変わらないものと変わるもの

10年以上前に読んだ小説の続編が出版されるというので、10巻以上あるそれをワクワクしながら改めて最初から読み返しています。

すると、以前に読んだ時とは別の場面で、以前とは異なる感情が溢れてきたりもします。

 

小説はもちろん、映画や芝居などヒトの心情を表現する物語に触れることが好きなのですが、不思議とストーリーを詳しくは覚えていません。

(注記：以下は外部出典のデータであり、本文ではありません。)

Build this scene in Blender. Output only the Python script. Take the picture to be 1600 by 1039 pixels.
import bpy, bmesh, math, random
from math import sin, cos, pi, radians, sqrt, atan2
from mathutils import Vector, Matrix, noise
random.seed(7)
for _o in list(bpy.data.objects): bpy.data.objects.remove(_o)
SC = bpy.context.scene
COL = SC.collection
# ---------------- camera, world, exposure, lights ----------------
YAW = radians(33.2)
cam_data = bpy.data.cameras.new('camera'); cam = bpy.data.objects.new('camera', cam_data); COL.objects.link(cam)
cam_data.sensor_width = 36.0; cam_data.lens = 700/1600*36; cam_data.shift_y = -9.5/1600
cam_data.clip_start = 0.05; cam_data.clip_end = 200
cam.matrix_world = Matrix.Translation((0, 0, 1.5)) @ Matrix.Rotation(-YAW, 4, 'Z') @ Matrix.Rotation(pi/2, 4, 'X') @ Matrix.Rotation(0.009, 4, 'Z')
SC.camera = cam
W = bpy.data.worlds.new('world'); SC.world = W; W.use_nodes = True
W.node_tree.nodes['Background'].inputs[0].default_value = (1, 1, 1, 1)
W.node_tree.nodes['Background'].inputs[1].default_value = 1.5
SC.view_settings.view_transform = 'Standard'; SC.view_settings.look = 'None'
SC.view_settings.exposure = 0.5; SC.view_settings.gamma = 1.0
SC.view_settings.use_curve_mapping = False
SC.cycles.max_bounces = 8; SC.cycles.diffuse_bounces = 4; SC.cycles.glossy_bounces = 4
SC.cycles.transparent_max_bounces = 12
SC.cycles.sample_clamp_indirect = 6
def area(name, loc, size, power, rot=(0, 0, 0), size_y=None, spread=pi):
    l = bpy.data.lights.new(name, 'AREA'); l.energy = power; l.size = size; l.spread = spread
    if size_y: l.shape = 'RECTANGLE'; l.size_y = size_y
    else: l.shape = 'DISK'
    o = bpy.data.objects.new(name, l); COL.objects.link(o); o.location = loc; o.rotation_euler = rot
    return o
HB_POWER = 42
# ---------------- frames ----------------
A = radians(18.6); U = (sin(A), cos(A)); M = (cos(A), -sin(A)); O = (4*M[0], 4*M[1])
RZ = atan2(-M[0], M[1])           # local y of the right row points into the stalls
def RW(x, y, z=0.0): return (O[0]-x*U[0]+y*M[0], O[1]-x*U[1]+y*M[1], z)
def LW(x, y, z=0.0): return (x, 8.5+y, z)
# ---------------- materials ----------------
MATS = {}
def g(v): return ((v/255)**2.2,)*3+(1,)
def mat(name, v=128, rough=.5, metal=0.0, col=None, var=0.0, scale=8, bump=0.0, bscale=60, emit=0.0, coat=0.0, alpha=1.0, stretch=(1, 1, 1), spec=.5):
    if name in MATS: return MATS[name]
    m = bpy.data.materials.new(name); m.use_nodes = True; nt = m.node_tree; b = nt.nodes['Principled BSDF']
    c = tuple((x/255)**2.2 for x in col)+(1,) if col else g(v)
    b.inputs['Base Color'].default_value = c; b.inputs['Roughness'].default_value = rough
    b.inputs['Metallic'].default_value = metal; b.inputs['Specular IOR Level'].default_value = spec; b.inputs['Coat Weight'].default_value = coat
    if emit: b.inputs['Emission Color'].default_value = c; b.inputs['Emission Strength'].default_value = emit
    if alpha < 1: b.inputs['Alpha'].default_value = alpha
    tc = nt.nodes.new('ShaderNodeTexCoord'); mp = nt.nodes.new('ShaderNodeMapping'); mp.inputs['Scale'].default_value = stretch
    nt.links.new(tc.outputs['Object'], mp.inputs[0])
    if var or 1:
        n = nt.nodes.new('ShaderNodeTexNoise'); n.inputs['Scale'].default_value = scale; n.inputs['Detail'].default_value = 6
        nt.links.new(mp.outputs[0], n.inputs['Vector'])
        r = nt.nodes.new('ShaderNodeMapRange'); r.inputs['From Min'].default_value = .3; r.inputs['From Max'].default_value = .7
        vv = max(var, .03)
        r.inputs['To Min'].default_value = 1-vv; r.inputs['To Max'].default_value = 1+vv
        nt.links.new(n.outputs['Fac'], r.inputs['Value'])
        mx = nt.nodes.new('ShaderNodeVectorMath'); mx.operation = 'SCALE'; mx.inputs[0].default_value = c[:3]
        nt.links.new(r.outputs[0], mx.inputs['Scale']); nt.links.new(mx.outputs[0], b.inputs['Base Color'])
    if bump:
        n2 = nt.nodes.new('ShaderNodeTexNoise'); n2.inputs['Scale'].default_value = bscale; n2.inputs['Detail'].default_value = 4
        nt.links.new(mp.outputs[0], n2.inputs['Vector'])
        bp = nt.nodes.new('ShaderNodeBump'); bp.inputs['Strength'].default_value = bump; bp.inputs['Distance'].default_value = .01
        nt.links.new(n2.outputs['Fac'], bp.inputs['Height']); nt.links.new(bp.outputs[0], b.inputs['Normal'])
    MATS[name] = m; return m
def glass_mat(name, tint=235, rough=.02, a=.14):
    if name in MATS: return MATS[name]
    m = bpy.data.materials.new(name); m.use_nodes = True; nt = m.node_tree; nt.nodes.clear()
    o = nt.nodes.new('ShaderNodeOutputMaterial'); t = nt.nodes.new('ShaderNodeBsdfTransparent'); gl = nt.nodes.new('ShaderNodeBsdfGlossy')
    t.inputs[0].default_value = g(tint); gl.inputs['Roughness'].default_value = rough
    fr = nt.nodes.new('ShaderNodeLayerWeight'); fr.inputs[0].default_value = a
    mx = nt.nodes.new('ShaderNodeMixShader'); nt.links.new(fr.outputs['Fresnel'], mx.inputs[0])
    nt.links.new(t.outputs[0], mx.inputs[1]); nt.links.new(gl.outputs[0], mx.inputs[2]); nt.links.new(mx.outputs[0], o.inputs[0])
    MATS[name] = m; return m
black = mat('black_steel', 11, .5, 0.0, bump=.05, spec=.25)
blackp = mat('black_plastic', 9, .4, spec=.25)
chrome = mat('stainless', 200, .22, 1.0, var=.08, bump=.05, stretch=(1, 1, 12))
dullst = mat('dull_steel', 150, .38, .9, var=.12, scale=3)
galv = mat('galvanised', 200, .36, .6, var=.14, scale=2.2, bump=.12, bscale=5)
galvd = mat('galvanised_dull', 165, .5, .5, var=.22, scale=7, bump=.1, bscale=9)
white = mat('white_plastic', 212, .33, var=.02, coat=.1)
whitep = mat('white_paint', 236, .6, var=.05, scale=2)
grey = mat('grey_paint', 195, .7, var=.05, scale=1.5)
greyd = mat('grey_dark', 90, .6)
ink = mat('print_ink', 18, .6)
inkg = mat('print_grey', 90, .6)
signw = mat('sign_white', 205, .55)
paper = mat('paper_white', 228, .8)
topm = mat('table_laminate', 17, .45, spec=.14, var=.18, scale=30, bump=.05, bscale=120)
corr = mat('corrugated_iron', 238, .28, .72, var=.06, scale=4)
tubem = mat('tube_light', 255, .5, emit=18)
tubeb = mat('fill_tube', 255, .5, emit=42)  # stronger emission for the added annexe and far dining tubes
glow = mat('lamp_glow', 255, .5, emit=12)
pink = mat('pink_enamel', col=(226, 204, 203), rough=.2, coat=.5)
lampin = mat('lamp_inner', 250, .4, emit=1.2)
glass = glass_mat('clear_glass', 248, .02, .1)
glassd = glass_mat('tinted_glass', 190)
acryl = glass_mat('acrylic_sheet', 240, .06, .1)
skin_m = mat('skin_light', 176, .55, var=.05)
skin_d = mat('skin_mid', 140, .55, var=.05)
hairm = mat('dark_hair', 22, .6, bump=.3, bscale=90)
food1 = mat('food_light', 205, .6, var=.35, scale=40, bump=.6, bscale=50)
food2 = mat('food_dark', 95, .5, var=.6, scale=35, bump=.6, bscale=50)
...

心が揺さぶられたこと、涙した感情、驚いたことなど、その時々の心情は覚えていますし、その部分の話はもちろん記憶にあって、どうしてそう感じたのかも忘れることはないのですが、その前後のストーリーや、ともすればラストを忘れていることも…。

そのせいか、感情が動いた小説や映画は何度も見返します。

ストーリーを忘れているおかげ(?)で、新感覚で読めたりもします。

そしてその度に感動があるのですが、都度、感じる心の部分は変化しています。

 

ストーリーは変わらないけれど、受け取る側の心は変化する。

当たり前のことなのですが、読み返したり観返したりする度に、それに気付かされます。

また気づかされることが楽しみでもあり、その楽しさを知っているからこそ繰り返し噺をたどることもあります。

 

昨日と同じ今日は今まで無かったし今と同じ明日もきっと、無いでしょう。

未来を想像して不安になることは誰にでもあると思いますが、その一方で、何か楽しいことがあるのではないかという期待感も同時に抱いていたりもします。

 

期待感があるのは、信じる自分を少しでも感じられているからではないでしょうか。

 

読んだ小説が面白かったという体験を覚えているから、また同じ小説のページをめくるように、自分を信じて明日のページを綴っていくと、そこには確かに今日までの自分が重ねた結果が表れることでしょう。

 

ワクワクしながらページをめくるように、自分の明日を、今、創造することを誰もが楽しめますように。 

そんなことを想いながらも、新刊までのあと数冊と新しい噺を楽しみに読む毎夜・・・。